Watch: U.S.-Trained Afghan Air Force Drops Laser-Guided Bomb on Taliban for First Time

A U.S. Air Force F-15E Strike eagle in-flight over Afghanistan on Oct. 7 2008. (AP Photo/Aaron Allmon)
AP Photo/Aaron Allmon

The U.S.-trained Afghan Air Force (AAF) pulverized a Taliban compound with a laser-guided bomb, marking the first time the nascent military branch drops such a munition during combat, announced the U.S.-NATO mission in Afghanistan.

A video published by the U.S.-NATO mission in Afghanistan—Resolute Support—shows that “the drop resulted in a direct hit along the route of a major Afghan National Army clearing operation … the AAF used the laser-guided technology because of the target’s close proximity to civilians,” notes the international coalition in a statement.

The operation also assisted Afghan soldiers in demolishing equipment that Taliban terrorists had stolen, Voice of America (VOA) reports.

Brig Gen. Phillip A. Stewart, the head of the U.S-NATO Train Advise, Assist Command-Air (TAAC), noted:

The Afghan pilots have learned their trade during combat, and our advisors have expanded their skills in a deliberate step by step approach increasing the Afghan Air Force capability and this recent laser-guided bomb strike is an example of the success of the AAF and TAAC-Air’s efforts. The Afghan pilots do their jobs very well, and they can do it in any part of the country.

AAF pilots gained the capability to carry out airstrikes over two years ago and completed training to employ laser-guided bombs only three months ago.

Currently, the 8,000-strong Afghan air force reportedly flies around 100 sorties daily, of which ten percent are strikes. The AAF has 129 aircraft in its arsenal.

The AAF is expected to “grow to a force of 11,000” while “the fleet is expected to triple in size” under Afghan President Ashraf Ghani, the international coalition notes.

AAF is a component of the Afghan National Defense and Security Forces (ANDSF) that is essential for the Afghan military to operate independently of U.S. forces.

The U.S.-NATO mission points out:

The ability to conduct laser-guided strikes is part of Resolute Support’s plan to develop a professional, capable, and sustainable AAF, giving the country a lethal advantage over the enemy. While the AAF has the ability to employ laser-guided munitions in combat, they won’t always use this technology. The AAF is able to successfully strike within ten meters of a target without laser guidance

AAF personnel carried out the March 22 operation that employed laser-guided bombs against the Taliban in Afghanistan’s western Farah province located along the country’s border with Iran, “with minimal advisor input,” the U.S.-NATO mission reports.
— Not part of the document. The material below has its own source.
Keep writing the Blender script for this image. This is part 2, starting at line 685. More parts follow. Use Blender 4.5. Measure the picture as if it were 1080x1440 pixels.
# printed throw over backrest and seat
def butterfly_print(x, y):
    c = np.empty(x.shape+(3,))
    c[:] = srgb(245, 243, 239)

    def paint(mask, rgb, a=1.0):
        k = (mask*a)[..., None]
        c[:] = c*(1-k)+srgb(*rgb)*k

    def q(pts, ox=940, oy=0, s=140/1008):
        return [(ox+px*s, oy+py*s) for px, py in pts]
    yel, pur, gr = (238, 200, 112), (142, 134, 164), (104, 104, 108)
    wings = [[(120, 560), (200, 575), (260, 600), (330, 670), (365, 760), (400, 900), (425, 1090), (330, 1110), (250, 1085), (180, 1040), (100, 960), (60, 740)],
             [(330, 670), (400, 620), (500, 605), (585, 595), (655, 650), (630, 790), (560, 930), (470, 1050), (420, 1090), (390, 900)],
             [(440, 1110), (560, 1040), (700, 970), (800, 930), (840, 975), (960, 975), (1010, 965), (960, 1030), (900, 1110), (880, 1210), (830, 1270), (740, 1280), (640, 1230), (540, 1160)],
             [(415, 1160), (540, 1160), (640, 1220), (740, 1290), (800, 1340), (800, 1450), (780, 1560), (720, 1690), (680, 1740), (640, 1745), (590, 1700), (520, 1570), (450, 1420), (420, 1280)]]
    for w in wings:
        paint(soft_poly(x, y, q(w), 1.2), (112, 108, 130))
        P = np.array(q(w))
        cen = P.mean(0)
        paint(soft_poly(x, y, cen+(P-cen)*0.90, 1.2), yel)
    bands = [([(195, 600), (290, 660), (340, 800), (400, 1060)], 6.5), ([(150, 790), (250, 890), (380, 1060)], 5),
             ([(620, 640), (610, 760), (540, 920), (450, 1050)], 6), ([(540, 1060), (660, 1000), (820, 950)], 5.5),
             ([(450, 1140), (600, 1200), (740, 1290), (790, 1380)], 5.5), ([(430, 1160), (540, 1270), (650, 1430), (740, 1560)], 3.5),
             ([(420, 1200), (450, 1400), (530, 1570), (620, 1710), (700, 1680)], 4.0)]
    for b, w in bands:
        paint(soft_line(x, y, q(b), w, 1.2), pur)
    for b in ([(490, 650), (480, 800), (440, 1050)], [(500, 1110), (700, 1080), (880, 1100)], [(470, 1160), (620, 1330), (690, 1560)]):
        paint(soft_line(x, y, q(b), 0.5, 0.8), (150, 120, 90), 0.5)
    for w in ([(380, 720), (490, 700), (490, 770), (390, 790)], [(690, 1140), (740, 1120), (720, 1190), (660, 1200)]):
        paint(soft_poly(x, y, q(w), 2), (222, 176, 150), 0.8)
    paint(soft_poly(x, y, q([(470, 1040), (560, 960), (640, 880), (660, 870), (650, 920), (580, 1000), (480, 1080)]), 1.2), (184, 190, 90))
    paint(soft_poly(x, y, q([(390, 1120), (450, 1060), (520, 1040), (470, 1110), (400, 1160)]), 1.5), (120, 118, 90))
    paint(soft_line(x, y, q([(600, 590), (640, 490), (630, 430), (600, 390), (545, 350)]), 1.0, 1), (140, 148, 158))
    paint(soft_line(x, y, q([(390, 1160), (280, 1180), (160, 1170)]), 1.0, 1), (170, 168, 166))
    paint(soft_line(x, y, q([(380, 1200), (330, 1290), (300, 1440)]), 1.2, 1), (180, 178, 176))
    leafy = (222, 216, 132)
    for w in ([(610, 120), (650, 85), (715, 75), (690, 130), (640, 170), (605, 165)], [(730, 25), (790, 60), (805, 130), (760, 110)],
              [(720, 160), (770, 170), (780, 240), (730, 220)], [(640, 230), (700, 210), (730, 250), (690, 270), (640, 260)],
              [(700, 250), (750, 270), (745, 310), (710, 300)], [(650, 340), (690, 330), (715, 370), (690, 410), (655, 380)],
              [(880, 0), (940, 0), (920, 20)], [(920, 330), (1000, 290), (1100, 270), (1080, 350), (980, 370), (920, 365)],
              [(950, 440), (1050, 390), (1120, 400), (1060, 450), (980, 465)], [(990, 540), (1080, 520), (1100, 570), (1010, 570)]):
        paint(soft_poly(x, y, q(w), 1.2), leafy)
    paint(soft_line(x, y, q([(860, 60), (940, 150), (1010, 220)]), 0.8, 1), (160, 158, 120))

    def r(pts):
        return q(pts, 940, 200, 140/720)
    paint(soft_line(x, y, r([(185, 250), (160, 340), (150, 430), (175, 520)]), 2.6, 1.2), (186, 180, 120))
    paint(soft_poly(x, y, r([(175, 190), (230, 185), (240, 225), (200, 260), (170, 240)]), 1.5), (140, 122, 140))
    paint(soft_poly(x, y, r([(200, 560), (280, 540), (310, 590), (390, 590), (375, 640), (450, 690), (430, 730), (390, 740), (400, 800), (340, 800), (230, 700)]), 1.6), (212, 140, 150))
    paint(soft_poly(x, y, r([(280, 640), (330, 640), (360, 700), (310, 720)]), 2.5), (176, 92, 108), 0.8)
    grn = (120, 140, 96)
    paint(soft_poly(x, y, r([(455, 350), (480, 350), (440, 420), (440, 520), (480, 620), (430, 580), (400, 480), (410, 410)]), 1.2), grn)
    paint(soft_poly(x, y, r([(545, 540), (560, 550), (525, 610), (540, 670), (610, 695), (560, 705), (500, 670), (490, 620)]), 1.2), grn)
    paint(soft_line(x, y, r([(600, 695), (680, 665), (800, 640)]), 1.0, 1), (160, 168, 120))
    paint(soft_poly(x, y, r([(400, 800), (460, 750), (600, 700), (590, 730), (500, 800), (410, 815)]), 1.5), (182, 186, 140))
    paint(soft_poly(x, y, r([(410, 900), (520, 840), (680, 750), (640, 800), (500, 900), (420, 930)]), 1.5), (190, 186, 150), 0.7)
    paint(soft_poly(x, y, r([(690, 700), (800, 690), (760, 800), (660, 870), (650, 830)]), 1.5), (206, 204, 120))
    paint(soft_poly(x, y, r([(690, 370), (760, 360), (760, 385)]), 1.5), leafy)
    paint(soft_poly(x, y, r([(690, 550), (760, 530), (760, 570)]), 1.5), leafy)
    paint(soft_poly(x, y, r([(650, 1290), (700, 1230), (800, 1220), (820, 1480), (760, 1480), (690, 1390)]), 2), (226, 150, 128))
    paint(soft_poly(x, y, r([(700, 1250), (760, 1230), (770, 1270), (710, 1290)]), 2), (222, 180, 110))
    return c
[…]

In December 2017, U.S. Air Force Brig. Gen. Lance Bunch, the director of future operations for Resolute Support, declared:

Key pieces that you’re seeing is that the Afghan Air Force itself, one of the more lethal organizations they have, and one that we’re looking to triple in size by 2023, is conducting significantly more air operations in direct support of the ANDSF on the battlefield, to the tune of 500 more sorties this year than they did the year before.

Throughout 2017, the ANDSF, which also includes police units, carried out combat operations with the “lowest level of support from the coalition forces” in the nearly 17-year-old war “showing they are, in fact, leading the fight and we are there to advise and enable them,” noted Bunch.

Despite the billions of American taxpayer funds invested in developing the Afghan troops over the duration of the ongoing war, the forces continue to rely on U.S. support and suffer from capability lapses.

Of the nearly $122 billion the United States has spent on nation-building efforts since 2001, about $75 billion (60 percent) has gone to developing the ANDSF, reports the U.S. Special Inspector General for Afghanistan Reconstruction (SIGAR), a watchdog agency.

VOA notes:

Battlefield activities are due to increase with the advent of spring in Afghanistan. U.S. military commanders anticipate Afghan ground and air forces will do a better job in the coming fighting season while battling the Taliban, who control or contest about 45 percent of the country.

“The Afghan government, backed by the international community, also has renewed its efforts to find a negotiated end to the war and recently offered unconditional peace talks to the Taliban,” it adds. “The Taliban, however, have seemingly ignored the overture, raising fears of another bloody year in the 17-year-old war.”